__Goal of the exercise__. Every line below is to be quoted exactly, with nothing added or dropped.

__Collected material__.

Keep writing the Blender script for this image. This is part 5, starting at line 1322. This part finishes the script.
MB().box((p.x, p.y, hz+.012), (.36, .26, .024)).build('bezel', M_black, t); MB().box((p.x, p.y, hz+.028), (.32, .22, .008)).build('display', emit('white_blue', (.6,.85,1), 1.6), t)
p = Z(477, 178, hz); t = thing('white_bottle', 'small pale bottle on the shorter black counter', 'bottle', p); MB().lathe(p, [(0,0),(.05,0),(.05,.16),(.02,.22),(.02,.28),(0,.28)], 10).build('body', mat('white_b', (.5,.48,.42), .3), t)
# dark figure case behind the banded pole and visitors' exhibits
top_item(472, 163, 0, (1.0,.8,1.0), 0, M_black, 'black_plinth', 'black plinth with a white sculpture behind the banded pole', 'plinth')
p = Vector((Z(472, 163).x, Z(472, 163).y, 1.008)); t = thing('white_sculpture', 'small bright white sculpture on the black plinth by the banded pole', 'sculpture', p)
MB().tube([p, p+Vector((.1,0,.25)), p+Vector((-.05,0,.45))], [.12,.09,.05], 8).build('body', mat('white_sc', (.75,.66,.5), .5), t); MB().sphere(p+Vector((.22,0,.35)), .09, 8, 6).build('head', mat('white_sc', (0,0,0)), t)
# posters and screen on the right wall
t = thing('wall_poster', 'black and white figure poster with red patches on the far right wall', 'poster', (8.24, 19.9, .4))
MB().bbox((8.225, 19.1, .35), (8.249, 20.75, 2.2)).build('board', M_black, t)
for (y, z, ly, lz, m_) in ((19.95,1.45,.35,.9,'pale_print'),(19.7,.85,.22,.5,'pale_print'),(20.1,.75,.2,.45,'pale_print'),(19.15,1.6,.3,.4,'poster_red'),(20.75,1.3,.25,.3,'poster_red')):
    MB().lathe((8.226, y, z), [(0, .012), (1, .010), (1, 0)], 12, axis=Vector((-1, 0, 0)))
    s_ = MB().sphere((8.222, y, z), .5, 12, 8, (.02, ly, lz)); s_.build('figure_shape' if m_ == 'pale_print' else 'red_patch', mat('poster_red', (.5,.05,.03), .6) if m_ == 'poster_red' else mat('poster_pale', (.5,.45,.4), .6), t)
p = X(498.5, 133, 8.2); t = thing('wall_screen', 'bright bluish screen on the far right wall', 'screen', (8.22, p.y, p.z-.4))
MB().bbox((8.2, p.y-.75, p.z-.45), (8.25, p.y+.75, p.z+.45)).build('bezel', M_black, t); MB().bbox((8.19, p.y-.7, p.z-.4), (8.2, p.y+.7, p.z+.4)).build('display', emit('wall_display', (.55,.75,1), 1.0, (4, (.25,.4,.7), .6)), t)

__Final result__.
Keep writing the Blender script for this image. This is part 5, starting at line 1322. This part finishes the script.
MB().box((p.x, p.y, hz+.012), (.36, .26, .024)).build('bezel', M_black, t); MB().box((p.x, p.y, hz+.028), (.32, .22, .008)).build('display', emit('white_blue', (.6,.85,1), 1.6), t)
p = Z(477, 178, hz); t = thing('white_bottle', 'small pale bottle on the shorter black counter', 'bottle', p); MB().lathe(p, [(0,0),(.05,0),(.05,.16),(.02,.22),(.02,.28),(0,.28)], 10).build('body', mat('white_b', (.5,.48,.42), .3), t)
# dark figure case behind the banded pole and visitors' exhibits
top_item(472, 163, 0, (1.0,.8,1.0), 0, M_black, 'black_plinth', 'black plinth with a white sculpture behind the banded pole', 'plinth')
p = Vector((Z(472, 163).x, Z(472, 163).y, 1.008)); t = thing('white_sculpture', 'small bright white sculpture on the black plinth by the banded pole', 'sculpture', p)
MB().tube([p, p+Vector((.1,0,.25)), p+Vector((-.05,0,.45))], [.12,.09,.05], 8).build('body', mat('white_sc', (.75,.66,.5), .5), t); MB().sphere(p+Vector((.22,0,.35)), .09, 8, 6).build('head', mat('white_sc', (0,0,0)), t)
# posters and screen on the right wall
t = thing('wall_poster', 'black and white figure poster with red patches on the far right wall', 'poster', (8.24, 19.9, .4))
MB().bbox((8.225, 19.1, .35), (8.249, 20.75, 2.2)).build('board', M_black, t)
for (y, z, ly, lz, m_) in ((19.95,1.45,.35,.9,'pale_print'),(19.7,.85,.22,.5,'pale_print'),(20.1,.75,.2,.45,'pale_print'),(19.15,1.6,.3,.4,'poster_red'),(20.75,1.3,.25,.3,'poster_red')):
    MB().lathe((8.226, y, z), [(0, .012), (1, .010), (1, 0)], 12, axis=Vector((-1, 0, 0)))
    s_ = MB().sphere((8.222, y, z), .5, 12, 8, (.02, ly, lz)); s_.build('figure_shape' if m_ == 'pale_print' else 'red_patch', mat('poster_red', (.5,.05,.03), .6) if m_ == 'poster_red' else mat('poster_pale', (.5,.45,.4), .6), t)
p = X(498.5, 133, 8.2); t = thing('wall_screen', 'bright bluish screen on the far right wall', 'screen', (8.22, p.y, p.z-.4))
MB().bbox((8.2, p.y-.75, p.z-.45), (8.25, p.y+.75, p.z+.45)).build('bezel', M_black, t); MB().bbox((8.19, p.y-.7, p.z-.4), (8.2, p.y+.7, p.z+.4)).build('display', emit('wall_display', (.55,.75,1), 1.0, (4, (.25,.4,.7), .6)), t)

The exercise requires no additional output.